Both McGinnis and Fugate drew upon their own experience as daughters McGinnish feels it has changed the way she looks at her own daughter.
“We did a lot of psychological research into the relationship before we even began filming,” Fugute said. “We found that mothers in some way try to create doubles.” Simone de Beauvoir says “In her daughter, the mother does not hail a member of the superior caste; in her she sees a double.”
The mother’s influence is shown in other ways as well. They said in many cases what were the mother’s regrets become the daughter’s goals. “There is a symbiosis between mothers and daughters that is never really broken until the mother dies,” McGinnis said. “We create our own identity in relation to our mothers.”
“It may be the most important relationship a woman has; it may be even more important than a woman’s relationship to her husband,” Fugate said.
The documentary itself will not just be a series of interviews with mothers and daughters.
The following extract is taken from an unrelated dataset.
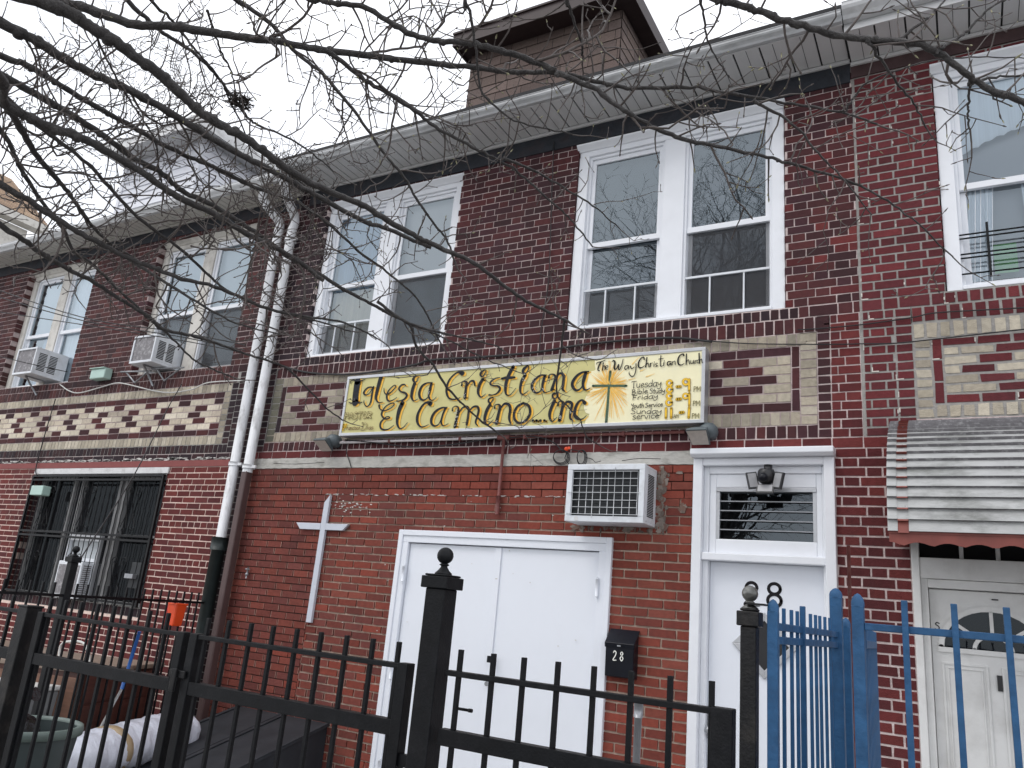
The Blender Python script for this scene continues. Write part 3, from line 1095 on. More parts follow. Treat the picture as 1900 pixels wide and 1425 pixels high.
# ---- barred ground floor window of the left house
mb = MB()
y = FY + .1
x0, x1, z0, z1 = GW
mb.box(x0, x1, FY + .01, y + .05, z1 - .085, z1)
mb.box(x0 - .02, x1 + .02, FY - .02, FY + .1, z1 - .075, z1 - .004)
o = mb.build('window', 'old_white', lhouse, bevel=.004)
mb = MB()
for xx in (x0 + .03, -9.74, -9.56, -8.80, -8.70, x1 - .03):
    mb.box(xx - .025, xx + .025, y, y + .06, z0, z1 - .09)
for a, b in ((x0 + .06, -9.77), (-8.67, x1 - .06)):
    mb.box(a, b, y + .012, y + .05, z1 - .12, z1 - .09)
    mb.box(a, b, y + .012, y + .05, 2.03, 2.055)
    mb.box(a, b, y + .012, y + .05, z0, z0 + .04)
mb.build('window_frame', 'old_white', o)
mb = MB()
mb.face([(x0, y + .055, z0), (x1, y + .055, z0), (x1, y + .055, z1), (x0, y + .055, z1)])
mb.build('pane', 'glass_dim', o)
mb = MB()
mb.box(x0, x1, y + .5, y + .51, z0, z1)
mb.build('backing', 'dark_void', o)
# raised lower sash over the air conditioner, white blind behind it
mb = MB()
sa, sb = -9.50, -8.86
mb.box(sa, sa + .04, FY + .045, FY + .085, z0, 2.02)
mb.box(sb - .04, sb, FY + .045, FY + .085, z0, 2.02)
mb.box(sa + .04, sb - .04, FY + .045, FY + .085, 1.95, 2.02)
mb.box(sa + .04, sb - .04, FY + .045, FY + .085, 1.71, 1.75)
mb.build('sash', 'white_paint', o, bevel=.003)
mb = MB()
mb.box(sa + .04, sb - .04, FY + .09, FY + .094, 1.72, 1.95)
mb.build('blind', 'blind_light', o)
yy = FY + .03
for a, b, c, d in ((x0, sa, z0, z1 - .09), (sa, sb, 2.03, z1 - .09), (sb, x1, z0, z1 - .09)):
    mb = MB()
    mb.face([(a, yy, c), (b, yy, c), (b, yy, d), (a, yy, d)])
    mb.build('screen', 'guard_mesh', o)

# ------------------------------------------------------------------ dormers on the roofs
def shingles(mb, p0, ux, uz, wdt, hgt, course, lw, cols, proud=.008, nrm=None):
    """overlapping shingle tabs on the plane through p0 spanned by ux (along) and uz (up)"""
    p0, ux, uz = Vector(p0), Vector(ux), Vector(uz)
    n_ = nrm or ux.cross(uz)
    r_ = 0
    z = 0
    while z < hgt - 1e-4:
        h = min(course, hgt - z)
        x = -lw * rnd.random()
        while x < wdt:
            a, b = max(x, 0), min(x + lw, wdt)
            x += lw
            if b - a < .01:
                continue
            c = cols[rnd.randrange(len(cols))]
            k = rnd.uniform(.85, 1.15)
            c = tuple(q * k for q in c[:3])
            A = p0 + ux * (a + .003) + uz * (z + .006) + n_ * proud
            B = p0 + ux * (b - .003) + uz * (z + .006) + n_ * proud
            C_ = p0 + ux * (b - .003) + uz * (z + h) + n_ * .001
            D = p0 + ux * (a + .003) + uz * (z + h) + n_ * .001
            mb.face([A, B, C_, D], 0, c)
            mb.face([A - n_ * proud, B - n_ * proud, B, A], 0, c)
        z += course
        r_ += 1


SHC = [(.15, .11, .095), (.125, .09, .08), (.17, .125, .11), (.14, .105, .095)]
mb = MB()
DX0, DX1, DY0, DY1, DZ0, DZ1 = -4.68, -2.80, 6.3, 8.6, 6.17, 7.80
mb.box(DX0, DX1, DY0 + .005, DY1, DZ0, DZ1, 0, (.02, .015, .013))
shingles(mb, (DX0, DY0 + .004, DZ0), (1, 0, 0), (0, 0, 1), DX1 - DX0, DZ1 - DZ0, .125, .33, SHC)
shingles(mb, (DX1 + .001, DY0, DZ0), (0, 1, 0), (0, 0, 1), DY1 - DY0, DZ1 - DZ0, .125, .33, SHC, nrm=Vector((1, 0, 0)))
o = mb.build('dormer', 'brown_shingle', church)
mb = MB()
mb.box(DX0 - .08, DX1 + .17, DY0 - .24, DY1 + .1, DZ1 - .02, DZ1 + .04)
mb.box(DX0 - .08, DX1 + .17, DY0 - .26, DY0 - .24, DZ1 - .05, DZ1 + .10)
mb.box(DX1 + .17, DX1 + .19, DY0 - .26, DY1 + .1, DZ1 - .05, DZ1 + .10)
mb.box(DX0 - .10, DX0 - .08, DY0 - .26, DY1 + .1, DZ1 - .05, DZ1 + .10)
mb.box(DX0 - .10, DX1 + .19, DY0 - .28, DY1 + .1, DZ1 + .10, DZ1 + .125)
mb.build('dormer_roof', 'brown_trim', o)
mb = MB()
X0, X1, Y0, Y1, ZA, ZB = -11.1, -9.30, 6.3, 9.0, 6.17, 7.80
mb.box(X0, X1, Y0 + .02, Y1, ZA, ZB)
z = ZA
while z < ZB - .01:
    h = min(.125, ZB - z)
    for (px0, py0, dx, dy, nx, ny, ln) in ((X0, Y0 + .02, 1, 0, 0, -1, X1 - X0), (X1, Y0 + .02, 0, 1, 1, 0, Y1 - Y0 - .02)):
        A = Vector((px0, py0, z)) + Vector((nx, ny, 0)) * .02
        B = A + Vector((dx, dy, 0)) * ln
        mb.face([A, B, B + Vector((-nx * .016, -ny * .016, h)), A + Vector((-nx * .016, -ny * .016, h))])
        mb.face([A - Vector((nx * .018, ny * .018, 0)), B - Vector((nx * .018, ny * .018, 0)), B, A])
    z += .125
for xx in (X0 - .005, X1 - .06):
    mb.box(xx, xx + .07, Y0 - .008, Y0 + .06, ZA, ZB)
o = mb.build('dormer', 'vinyl_white', lhouse)
mb = MB()
mb.box(X0 - .14, X1 + .30, Y0 - .32, Y1 + .1, ZB - .01, ZB + .02)
mb.box(X0 - .14, X1 + .30, Y0 - .34, Y0 - .32, ZB - .04, ZB + .10)
mb.box(X1 + .30, X1 + .32, Y0 - .34, Y1 + .1, ZB - .04, ZB + .10)
mb.box(X0 - .16, X1 + .32, Y0 - .36, Y1 + .1, ZB + .10, ZB + .12)
mb.build('dormer_roof', 'old_white', o)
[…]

Fugate and McGinnis will add the Cafe Sisters touch by adding a fantasy sequence to symbolize what a daughter goes through as she grows up. They filmed the final sequence in Lexington, using many of McGinniss’s friends and neighbors as actors.
Another unique feature of a Cafe Sisters documentary is filming on HI-8 rather than Betacam, like most documentaries. “I like what it does to the color, it is not as flat,” Fugate said. “We later transfer it to Betacam to preserve it.”
Fugate and McGinnis hope to make Mother Love the pilot for a series of documentaries involving the mother-daughter relationships set in locations throughout the world from Bombay to London. However, more filming and a great deal of editing lie ahead. For now, the team is trying to gather more funds for the effort.